§ **Materials provided**
^^^^

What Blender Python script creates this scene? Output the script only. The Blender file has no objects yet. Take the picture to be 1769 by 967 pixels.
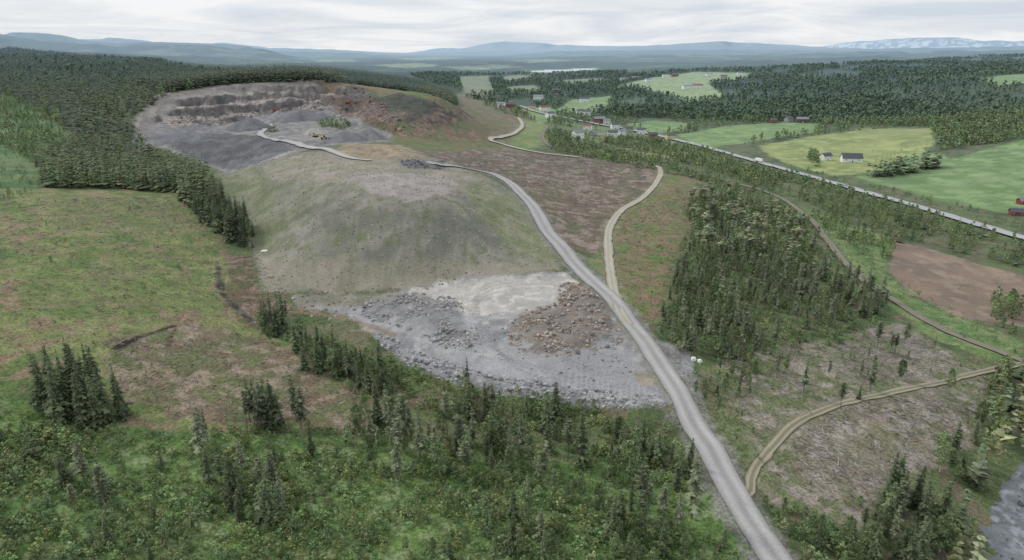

^^^^

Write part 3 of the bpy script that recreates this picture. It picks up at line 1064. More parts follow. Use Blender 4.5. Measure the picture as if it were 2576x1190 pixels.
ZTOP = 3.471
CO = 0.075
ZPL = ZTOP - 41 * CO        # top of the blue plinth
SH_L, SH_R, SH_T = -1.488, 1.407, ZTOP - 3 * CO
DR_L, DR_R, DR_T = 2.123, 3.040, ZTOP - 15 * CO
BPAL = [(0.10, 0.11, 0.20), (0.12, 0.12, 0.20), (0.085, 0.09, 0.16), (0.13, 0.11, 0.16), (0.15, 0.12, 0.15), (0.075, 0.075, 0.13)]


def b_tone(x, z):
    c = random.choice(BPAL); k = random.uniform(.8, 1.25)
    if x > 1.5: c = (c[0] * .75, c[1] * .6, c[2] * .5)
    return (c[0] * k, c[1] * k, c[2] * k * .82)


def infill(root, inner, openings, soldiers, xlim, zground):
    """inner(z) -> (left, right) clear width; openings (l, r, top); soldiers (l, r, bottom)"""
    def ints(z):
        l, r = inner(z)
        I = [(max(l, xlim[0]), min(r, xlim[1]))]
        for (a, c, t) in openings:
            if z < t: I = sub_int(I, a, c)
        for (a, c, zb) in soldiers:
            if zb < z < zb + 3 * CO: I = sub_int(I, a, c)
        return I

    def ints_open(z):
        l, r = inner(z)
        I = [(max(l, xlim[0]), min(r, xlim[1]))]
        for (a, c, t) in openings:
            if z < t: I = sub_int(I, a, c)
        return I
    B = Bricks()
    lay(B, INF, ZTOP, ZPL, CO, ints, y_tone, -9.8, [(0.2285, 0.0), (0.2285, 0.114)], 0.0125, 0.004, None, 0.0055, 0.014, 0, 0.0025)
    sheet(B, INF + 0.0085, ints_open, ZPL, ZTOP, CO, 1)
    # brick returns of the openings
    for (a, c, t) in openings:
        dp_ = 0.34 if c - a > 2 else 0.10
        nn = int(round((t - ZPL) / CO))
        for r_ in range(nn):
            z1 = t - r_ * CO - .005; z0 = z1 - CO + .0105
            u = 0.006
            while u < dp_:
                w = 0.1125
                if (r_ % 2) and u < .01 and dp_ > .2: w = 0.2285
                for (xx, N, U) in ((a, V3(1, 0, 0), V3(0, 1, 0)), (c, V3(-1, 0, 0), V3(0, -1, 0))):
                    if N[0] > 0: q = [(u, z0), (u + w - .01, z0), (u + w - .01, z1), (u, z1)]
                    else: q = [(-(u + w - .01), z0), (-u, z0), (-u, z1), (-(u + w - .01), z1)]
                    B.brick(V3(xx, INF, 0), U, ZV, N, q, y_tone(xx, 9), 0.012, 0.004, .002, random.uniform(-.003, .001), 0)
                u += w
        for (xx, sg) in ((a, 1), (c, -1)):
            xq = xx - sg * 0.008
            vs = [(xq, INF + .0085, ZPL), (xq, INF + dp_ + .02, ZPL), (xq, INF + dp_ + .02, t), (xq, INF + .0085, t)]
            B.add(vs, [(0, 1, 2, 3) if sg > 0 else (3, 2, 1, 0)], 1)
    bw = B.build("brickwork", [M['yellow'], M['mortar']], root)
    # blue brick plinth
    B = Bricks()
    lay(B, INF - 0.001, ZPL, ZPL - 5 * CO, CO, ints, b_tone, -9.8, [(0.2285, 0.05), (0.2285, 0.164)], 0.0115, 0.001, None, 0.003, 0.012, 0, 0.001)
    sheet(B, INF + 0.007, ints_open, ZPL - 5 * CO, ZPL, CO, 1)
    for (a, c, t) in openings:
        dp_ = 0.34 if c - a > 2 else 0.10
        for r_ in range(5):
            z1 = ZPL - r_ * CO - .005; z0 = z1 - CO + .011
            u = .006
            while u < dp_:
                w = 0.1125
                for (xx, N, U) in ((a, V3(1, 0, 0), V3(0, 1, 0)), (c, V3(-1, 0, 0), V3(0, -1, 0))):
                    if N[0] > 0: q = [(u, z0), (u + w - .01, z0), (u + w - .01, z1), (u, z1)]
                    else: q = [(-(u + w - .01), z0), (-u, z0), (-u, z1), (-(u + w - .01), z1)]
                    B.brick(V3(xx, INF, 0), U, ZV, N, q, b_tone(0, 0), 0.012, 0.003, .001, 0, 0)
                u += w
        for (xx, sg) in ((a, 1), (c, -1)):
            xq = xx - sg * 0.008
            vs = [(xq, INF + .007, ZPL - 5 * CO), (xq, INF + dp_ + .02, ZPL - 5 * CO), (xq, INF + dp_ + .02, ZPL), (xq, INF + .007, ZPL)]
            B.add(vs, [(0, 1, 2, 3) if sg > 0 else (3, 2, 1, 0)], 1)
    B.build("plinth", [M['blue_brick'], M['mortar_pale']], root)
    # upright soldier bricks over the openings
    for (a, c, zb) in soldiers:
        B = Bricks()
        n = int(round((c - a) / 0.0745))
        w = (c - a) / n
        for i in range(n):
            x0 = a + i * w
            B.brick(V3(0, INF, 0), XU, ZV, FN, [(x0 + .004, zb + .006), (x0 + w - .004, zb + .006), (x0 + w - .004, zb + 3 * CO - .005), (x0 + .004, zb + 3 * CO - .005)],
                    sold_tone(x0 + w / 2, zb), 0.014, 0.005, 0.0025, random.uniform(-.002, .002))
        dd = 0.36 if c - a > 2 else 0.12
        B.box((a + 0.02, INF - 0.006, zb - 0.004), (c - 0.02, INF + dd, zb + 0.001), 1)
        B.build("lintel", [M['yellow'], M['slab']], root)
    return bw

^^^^

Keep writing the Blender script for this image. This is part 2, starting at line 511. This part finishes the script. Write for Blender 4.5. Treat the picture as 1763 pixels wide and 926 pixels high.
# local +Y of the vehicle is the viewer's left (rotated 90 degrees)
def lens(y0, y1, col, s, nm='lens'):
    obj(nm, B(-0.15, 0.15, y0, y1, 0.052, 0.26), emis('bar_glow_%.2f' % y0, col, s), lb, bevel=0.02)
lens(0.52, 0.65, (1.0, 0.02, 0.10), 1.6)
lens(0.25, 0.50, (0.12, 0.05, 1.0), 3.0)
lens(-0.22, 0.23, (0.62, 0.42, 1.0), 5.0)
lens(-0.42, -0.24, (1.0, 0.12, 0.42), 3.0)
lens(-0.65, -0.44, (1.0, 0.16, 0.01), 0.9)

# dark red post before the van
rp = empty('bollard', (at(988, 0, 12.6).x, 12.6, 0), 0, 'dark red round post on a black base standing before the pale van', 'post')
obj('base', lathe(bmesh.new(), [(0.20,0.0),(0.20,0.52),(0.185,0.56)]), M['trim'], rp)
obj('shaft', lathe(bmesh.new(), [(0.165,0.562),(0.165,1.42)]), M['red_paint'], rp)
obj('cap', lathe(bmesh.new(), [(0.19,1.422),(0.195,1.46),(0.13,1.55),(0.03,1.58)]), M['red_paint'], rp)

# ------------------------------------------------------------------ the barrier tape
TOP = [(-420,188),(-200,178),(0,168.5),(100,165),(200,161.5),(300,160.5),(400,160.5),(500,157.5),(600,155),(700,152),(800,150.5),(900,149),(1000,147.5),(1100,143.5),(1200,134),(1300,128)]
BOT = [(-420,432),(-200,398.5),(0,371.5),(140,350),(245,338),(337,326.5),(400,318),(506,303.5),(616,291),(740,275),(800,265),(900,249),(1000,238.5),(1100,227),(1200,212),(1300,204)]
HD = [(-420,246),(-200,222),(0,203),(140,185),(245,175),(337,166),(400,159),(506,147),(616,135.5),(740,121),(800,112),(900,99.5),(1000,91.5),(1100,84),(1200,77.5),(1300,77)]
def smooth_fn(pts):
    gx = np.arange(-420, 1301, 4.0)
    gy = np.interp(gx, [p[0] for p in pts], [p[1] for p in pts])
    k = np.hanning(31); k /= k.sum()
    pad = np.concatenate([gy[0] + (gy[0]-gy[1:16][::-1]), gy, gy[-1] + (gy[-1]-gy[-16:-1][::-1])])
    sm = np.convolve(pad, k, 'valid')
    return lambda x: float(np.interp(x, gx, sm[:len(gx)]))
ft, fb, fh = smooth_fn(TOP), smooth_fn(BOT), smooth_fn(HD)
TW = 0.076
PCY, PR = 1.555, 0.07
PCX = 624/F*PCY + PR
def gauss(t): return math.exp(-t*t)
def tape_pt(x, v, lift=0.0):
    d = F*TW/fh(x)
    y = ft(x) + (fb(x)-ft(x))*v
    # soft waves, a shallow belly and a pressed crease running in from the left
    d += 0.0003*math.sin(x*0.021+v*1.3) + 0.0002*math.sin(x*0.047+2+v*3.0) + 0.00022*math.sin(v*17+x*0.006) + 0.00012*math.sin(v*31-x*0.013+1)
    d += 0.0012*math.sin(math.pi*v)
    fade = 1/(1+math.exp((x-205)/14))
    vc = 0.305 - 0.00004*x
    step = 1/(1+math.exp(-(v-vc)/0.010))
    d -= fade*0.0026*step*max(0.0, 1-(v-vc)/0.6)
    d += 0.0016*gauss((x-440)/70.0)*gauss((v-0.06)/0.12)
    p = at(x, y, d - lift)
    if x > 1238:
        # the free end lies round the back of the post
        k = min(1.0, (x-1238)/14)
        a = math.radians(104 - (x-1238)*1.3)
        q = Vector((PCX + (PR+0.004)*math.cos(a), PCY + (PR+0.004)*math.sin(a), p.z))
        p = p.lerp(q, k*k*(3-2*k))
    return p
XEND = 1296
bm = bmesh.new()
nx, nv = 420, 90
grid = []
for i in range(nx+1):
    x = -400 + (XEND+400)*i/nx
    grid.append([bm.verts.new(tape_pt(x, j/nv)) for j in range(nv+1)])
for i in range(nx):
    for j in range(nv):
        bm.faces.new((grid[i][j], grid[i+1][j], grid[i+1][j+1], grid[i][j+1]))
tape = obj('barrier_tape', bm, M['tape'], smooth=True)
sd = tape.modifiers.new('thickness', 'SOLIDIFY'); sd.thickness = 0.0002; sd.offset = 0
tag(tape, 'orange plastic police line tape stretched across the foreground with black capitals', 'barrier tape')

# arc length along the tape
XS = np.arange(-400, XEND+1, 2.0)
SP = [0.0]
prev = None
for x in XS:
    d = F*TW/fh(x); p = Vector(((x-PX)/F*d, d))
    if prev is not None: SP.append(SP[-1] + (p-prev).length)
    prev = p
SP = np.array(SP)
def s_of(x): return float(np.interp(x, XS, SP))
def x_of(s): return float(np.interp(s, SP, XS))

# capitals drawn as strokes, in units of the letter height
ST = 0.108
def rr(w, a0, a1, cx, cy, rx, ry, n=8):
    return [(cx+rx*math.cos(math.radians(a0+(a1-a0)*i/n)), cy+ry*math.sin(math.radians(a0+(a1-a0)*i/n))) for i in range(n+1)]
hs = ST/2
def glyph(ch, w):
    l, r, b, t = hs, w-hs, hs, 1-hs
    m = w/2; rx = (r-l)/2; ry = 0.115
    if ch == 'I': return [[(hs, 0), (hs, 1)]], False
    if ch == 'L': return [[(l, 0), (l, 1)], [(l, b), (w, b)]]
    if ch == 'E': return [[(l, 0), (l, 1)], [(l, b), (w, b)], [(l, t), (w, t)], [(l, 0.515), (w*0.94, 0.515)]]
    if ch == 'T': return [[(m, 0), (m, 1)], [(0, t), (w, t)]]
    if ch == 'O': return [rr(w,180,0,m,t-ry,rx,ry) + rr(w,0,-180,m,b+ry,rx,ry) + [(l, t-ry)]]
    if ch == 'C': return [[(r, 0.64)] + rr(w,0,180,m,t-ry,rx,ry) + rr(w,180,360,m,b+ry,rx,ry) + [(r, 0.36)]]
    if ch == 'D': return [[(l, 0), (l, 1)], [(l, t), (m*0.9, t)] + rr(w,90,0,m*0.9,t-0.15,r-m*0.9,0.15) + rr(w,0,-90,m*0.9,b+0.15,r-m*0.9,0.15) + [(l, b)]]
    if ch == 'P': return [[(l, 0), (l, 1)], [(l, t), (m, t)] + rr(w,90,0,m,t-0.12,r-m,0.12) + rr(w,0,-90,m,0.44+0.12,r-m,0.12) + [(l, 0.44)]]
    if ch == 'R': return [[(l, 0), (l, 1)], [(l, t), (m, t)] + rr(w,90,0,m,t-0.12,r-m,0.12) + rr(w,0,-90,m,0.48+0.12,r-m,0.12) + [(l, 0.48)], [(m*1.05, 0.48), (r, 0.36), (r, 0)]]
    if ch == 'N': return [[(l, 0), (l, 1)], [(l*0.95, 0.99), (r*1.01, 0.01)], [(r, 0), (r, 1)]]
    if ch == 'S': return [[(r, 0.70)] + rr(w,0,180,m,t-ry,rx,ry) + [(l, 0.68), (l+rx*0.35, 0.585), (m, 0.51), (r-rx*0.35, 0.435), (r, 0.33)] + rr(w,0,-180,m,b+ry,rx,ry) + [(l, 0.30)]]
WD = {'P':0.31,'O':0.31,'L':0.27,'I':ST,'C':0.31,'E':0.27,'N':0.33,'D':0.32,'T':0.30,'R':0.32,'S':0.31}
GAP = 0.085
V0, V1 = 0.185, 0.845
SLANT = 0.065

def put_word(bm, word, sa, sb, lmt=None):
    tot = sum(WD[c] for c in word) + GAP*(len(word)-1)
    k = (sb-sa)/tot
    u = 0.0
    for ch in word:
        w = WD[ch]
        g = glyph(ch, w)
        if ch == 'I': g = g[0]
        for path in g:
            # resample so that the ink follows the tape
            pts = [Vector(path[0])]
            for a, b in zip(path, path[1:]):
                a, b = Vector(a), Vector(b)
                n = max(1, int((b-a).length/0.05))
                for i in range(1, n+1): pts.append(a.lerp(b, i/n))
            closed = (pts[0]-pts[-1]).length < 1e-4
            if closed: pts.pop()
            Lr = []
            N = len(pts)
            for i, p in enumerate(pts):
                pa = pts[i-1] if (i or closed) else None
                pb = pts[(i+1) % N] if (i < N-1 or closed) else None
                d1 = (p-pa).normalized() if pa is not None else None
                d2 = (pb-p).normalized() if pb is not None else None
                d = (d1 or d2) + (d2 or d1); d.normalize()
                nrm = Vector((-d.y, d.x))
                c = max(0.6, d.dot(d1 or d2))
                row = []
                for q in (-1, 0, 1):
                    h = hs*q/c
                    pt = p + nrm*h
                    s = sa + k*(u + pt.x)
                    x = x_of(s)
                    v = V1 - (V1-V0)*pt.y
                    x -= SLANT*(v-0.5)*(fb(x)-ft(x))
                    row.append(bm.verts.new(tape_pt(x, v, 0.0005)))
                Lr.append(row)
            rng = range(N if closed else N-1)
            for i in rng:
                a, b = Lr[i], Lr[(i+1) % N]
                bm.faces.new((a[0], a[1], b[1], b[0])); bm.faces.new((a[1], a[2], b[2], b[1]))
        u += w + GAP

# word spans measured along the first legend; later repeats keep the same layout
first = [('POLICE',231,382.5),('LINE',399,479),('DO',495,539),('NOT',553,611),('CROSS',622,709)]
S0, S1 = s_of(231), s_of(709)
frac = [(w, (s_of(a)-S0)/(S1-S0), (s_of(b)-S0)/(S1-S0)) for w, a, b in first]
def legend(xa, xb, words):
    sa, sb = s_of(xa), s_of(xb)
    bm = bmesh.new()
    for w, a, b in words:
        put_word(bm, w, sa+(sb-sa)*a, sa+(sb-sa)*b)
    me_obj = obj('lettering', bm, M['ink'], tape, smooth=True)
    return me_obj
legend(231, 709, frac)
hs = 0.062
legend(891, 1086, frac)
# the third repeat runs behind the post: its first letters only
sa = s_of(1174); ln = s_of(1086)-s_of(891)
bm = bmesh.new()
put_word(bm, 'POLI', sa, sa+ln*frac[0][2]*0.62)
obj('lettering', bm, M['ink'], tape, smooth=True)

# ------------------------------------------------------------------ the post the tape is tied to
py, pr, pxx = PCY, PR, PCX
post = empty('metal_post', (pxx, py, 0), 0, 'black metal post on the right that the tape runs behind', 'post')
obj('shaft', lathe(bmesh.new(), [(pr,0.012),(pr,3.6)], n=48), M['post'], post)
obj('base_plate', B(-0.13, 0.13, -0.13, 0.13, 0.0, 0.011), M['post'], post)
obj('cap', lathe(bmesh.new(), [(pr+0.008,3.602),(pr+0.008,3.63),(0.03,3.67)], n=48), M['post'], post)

^^^^

§ **Exercise objective**
Begin at the line that has "Write part 3" in the entries above; stop after the line that has "return (c[0] *". Transcribe exactly those lines and no others.

§ **Output of the exercise**
Write part 3 of the bpy script that recreates this picture. It picks up at line 1064. More parts follow. Use Blender 4.5. Measure the picture as if it were 2576x1190 pixels.
ZTOP = 3.471
CO = 0.075
ZPL = ZTOP - 41 * CO        # top of the blue plinth
SH_L, SH_R, SH_T = -1.488, 1.407, ZTOP - 3 * CO
DR_L, DR_R, DR_T = 2.123, 3.040, ZTOP - 15 * CO
BPAL = [(0.10, 0.11, 0.20), (0.12, 0.12, 0.20), (0.085, 0.09, 0.16), (0.13, 0.11, 0.16), (0.15, 0.12, 0.15), (0.075, 0.075, 0.13)]


def b_tone(x, z):
    c = random.choice(BPAL); k = random.uniform(.8, 1.25)
    if x > 1.5: c = (c[0] * .75, c[1] * .6, c[2] * .5)
    return (c[0] * k, c[1] * k, c[2] * k * .82)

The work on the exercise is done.